A change in tank service to one employing a higher specific gravity liquid, or a design temperature above
200°F (93°C), could affect the minimum required shell thickness and maximum allowable fill height. A higher specific gravity liquid increases the applied hydrostatic head and resulting shell stresses. Design temperatures over 200°F (93°C) result in a lower allowable shell plate stress since the material strength reduces as its temperature increases. Either of these possibilities decreases the maximum permitted fill height for given shell thicknesses, or requires thicker shell plates for a given fill height. In addition, thermal stresses must be considered at temperatures over 200°F (93°C). See API-650, Appendix M, for additional design requirements for elevated temperature storage tanks.

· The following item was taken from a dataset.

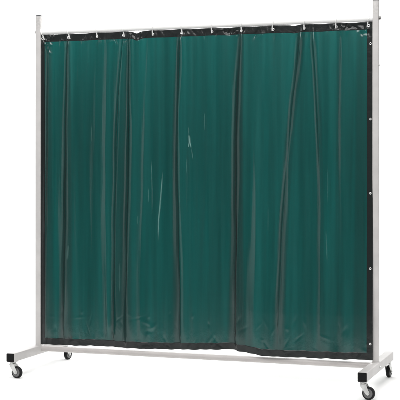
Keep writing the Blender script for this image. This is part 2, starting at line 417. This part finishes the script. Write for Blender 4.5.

It should also be determined if the new service is anticipated to have a higher corrosion rate than the previous service. In this case, the required interval to the next inspection must be adjusted to account for this.

Variable Design Point vs. One-Foot Method for Required Shell Thickness Calculation

The equations used in the minimum required thickness calculations discussed in the prior article are based on the One-Foot Method of API-650 and may only be used for tank diameters less than or equal to 200 ft. (60 m). API 653 requires that the Variable Design Point Method of API-650 (VDP) be used for tanks greater than 200 ft. (60 m) in diameter, consistent with API-650 requirements, but it may be used for any tank diameter.

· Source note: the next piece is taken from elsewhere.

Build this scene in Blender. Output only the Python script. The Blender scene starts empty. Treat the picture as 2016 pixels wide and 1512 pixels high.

The VDP method is a more detailed (and time consuming) procedure, but may result in a slightly lower minimum thickness requirement, and may be used even if the tank was originally designed using the One-Foot Method. Note that if a commercially available computer program is used for evaluating a tank, using the VDP Method is no more time consuming than the One-Foot Method.

Detailed Stress Analysis

If the relatively simple calculation procedures previously discussed do not result in the tank being found acceptable for the required service, API-653 permits using the "design by analysis" approach contained in Section VIII, Division 2 of the ASME pressure vessel code. An ASME Division 2 analysis requires more detailed calculations (typically axisymmetric Finite Element Stress Analysis) and thickness inspection measurements in order to accurately model the corrosion, and categorize and evaluate the stresses. However, a tank that is found to be unacceptable by the simple procedures is often found to be acceptable using the Division 2 procedures.

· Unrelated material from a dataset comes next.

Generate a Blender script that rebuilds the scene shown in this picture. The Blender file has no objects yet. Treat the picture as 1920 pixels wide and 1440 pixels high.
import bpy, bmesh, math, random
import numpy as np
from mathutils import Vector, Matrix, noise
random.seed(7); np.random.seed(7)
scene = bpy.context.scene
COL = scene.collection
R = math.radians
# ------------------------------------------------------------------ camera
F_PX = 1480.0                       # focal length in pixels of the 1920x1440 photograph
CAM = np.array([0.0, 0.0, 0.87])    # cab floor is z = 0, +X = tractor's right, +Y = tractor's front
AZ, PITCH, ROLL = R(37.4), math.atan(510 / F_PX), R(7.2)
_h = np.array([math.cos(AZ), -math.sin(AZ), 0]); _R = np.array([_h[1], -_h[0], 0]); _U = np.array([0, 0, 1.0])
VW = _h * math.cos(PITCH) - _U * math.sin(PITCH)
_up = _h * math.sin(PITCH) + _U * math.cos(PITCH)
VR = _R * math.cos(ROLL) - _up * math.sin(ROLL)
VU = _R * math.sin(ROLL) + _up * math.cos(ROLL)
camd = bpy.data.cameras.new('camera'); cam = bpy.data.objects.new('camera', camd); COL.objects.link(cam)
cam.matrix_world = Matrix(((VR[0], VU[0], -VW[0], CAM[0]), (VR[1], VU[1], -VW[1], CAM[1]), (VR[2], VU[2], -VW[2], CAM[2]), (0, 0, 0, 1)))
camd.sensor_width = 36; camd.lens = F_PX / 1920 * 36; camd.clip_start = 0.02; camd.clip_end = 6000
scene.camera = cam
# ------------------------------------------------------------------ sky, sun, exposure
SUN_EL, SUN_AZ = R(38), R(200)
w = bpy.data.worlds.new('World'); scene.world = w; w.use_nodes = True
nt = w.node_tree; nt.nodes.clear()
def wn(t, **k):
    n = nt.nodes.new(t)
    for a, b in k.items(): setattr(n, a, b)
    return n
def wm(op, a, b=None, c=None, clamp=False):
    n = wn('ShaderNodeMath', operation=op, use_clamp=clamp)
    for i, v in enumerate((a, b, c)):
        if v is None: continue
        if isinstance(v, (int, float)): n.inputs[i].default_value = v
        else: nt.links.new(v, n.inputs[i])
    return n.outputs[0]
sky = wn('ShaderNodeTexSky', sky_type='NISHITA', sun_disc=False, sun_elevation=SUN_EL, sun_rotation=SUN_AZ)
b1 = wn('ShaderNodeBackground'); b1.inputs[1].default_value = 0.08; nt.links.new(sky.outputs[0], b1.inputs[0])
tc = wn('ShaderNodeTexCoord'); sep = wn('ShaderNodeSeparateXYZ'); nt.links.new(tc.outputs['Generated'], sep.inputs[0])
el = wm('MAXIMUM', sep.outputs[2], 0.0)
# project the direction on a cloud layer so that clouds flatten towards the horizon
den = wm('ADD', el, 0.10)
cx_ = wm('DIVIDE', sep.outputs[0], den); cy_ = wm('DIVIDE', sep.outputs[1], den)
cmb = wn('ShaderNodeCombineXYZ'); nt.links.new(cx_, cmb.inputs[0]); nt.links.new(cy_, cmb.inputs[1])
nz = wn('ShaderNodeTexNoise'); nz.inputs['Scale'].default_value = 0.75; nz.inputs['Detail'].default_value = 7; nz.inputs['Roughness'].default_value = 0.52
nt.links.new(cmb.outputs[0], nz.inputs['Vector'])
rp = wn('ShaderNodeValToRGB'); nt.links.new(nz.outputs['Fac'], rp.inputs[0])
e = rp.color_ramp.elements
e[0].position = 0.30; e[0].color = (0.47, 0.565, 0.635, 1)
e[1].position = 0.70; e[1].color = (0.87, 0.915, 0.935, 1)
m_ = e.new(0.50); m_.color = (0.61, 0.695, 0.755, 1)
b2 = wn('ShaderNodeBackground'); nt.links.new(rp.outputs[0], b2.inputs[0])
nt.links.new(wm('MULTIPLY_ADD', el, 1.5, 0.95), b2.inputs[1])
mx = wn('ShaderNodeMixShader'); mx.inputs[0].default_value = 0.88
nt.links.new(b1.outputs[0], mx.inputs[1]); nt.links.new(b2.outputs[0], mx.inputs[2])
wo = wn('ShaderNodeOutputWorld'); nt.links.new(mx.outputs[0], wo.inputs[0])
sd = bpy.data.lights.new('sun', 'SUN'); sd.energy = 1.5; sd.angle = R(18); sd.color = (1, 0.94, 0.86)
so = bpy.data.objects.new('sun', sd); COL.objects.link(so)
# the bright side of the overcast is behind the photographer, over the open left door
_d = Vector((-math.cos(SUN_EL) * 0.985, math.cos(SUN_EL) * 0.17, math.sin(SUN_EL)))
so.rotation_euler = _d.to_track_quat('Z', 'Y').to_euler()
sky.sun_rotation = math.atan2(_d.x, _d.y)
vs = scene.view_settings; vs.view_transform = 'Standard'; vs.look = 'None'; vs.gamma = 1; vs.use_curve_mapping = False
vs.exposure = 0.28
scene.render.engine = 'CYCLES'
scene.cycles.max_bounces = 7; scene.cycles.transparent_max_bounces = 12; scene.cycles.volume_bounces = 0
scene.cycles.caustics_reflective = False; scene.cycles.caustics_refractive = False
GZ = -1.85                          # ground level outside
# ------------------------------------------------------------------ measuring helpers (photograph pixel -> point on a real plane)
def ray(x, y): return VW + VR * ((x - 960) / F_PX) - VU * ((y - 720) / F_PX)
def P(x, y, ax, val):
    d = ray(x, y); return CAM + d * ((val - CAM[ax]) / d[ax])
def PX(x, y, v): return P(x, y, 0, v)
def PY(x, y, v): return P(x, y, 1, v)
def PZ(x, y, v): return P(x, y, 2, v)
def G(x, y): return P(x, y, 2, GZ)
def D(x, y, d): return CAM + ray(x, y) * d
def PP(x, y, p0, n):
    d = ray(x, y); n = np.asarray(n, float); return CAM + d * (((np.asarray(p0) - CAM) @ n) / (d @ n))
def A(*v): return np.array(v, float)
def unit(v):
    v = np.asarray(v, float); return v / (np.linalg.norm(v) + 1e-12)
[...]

One common example of where a Division 2 analysis approach often yields significantly improved results is when evaluating localized shell corrosion in the bottom-to-shell junction region of the tank. Analyses done on this basis have often found that fairly severe localized corrosion in this region that would have required repair if the simplified calculation procedures were used is acceptable without repair. After pointing this out while presenting storage tank training courses, I’ve often been greeted by examples where major repairs were actually done that might not have been necessary [e.g., complete replacement of the lower 25 in. (600 mm) of the bottom shell course]. In cases where such corrosion is found to be acceptable, it is common practice to coat the region with a material that is suitable for the tank's service conditions. Such a coating protects the shell surface from further corrosion.